_Task to carry out_:
Write each line of the material exactly as given, from the top through the line that contains "Z=F*(H-z)/(py-36.0); return cam((px-250)/F*Z,Z,z)", and omit all pictures.

** Begin Given data **

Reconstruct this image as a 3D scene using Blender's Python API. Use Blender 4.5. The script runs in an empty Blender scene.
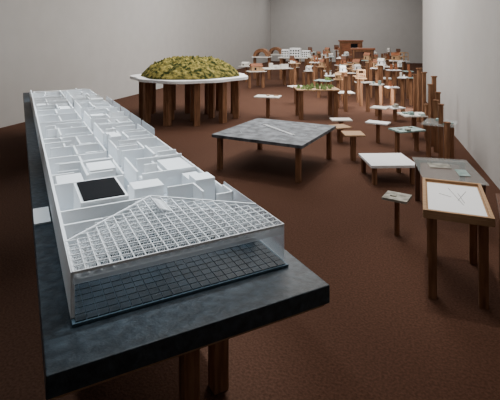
import bpy, math, random
from mathutils import Vector, noise
random.seed(11)
H=1.75; F=445.0; TH=math.atan(122/445.0)
FW=Vector((-math.sin(TH),math.cos(TH),0)); RT=Vector((math.cos(TH),math.sin(TH),0))
def cam(X,Z,z=0): 
    v=RT*X+FW*Z; return Vector((v.x,v.y,z))
def S(px,py,z=0.0):
    Z=F*(H-z)/(py-36.0); return cam((px-250)/F*Z,Z,z)

# ---------- materials ----------
def mat(name,col,rough=0.7,col2=None,scale=20,bump=0,spec=0.3,stretch=None,detail=6,metal=0,lo=.35,hi=.65):
    m=bpy.data.materials.new(name); m.use_nodes=True; nt=m.node_tree; b=nt.nodes['Principled BSDF']
    b.inputs['Base Color'].default_value=(*col,1); b.inputs['Roughness'].default_value=rough
    b.inputs['Specular IOR Level'].default_value=spec; b.inputs['Metallic'].default_value=metal
    if col2 or bump:
        tc=nt.nodes.new('ShaderNodeTexCoord'); mp=nt.nodes.new('ShaderNodeMapping')
        if stretch: mp.inputs['Scale'].default_value=stretch
        n=nt.nodes.new('ShaderNodeTexNoise'); n.inputs['Scale'].default_value=scale; n.inputs['Detail'].default_value=detail
        nt.links.new(tc.outputs['Object'],mp.inputs['Vector']); nt.links.new(mp.outputs[0],n.inputs['Vector'])
        if col2:
            r=nt.nodes.new('ShaderNodeValToRGB'); r.color_ramp.elements[0].color=(*col,1); r.color_ramp.elements[1].color=(*col2,1)
            r.color_ramp.elements[0].position=lo; r.color_ramp.elements[1].position=hi
            nt.links.new(n.outputs['Fac'],r.inputs['Fac']); nt.links.new(r.outputs[0],b.inputs['Base Color'])
        if bump:
            bp=nt.nodes.new('ShaderNodeBump'); bp.inputs['Strength'].default_value=bump; bp.inputs['Distance'].default_value=.02
            nt.links.new(n.outputs['Fac'],bp.inputs['Height']); nt.links.new(bp.outputs[0],b.inputs['Normal'])
    return m
def glassm(name,col,alpha,rough=.1):
    m=mat(name,col,rough,spec=.5); m.node_tree.nodes['Principled BSDF'].inputs['Alpha'].default_value=alpha; return m
M={}
M['floor']=mat('floor_carpet',(.066,.031,.019),.95,(.105,.050,.032),70,.3,.1)
M['wall']=mat('wall_paint',(.50,.49,.475),.9,(.52,.51,.495),3,0,.1)
M['slate']=mat('slate',(.010,.020,.030),.5,(.045,.068,.088),26,.3,.45,detail=12,lo=.4,hi=.78)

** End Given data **

_Response for this exercise_:
Reconstruct this image as a 3D scene using Blender's Python API. Use Blender 4.5. The script runs in an empty Blender scene.
import bpy, math, random
from mathutils import Vector, noise
random.seed(11)
H=1.75; F=445.0; TH=math.atan(122/445.0)
FW=Vector((-math.sin(TH),math.cos(TH),0)); RT=Vector((math.cos(TH),math.sin(TH),0))
def cam(X,Z,z=0): 
    v=RT*X+FW*Z; return Vector((v.x,v.y,z))
def S(px,py,z=0.0):
    Z=F*(H-z)/(py-36.0); return cam((px-250)/F*Z,Z,z)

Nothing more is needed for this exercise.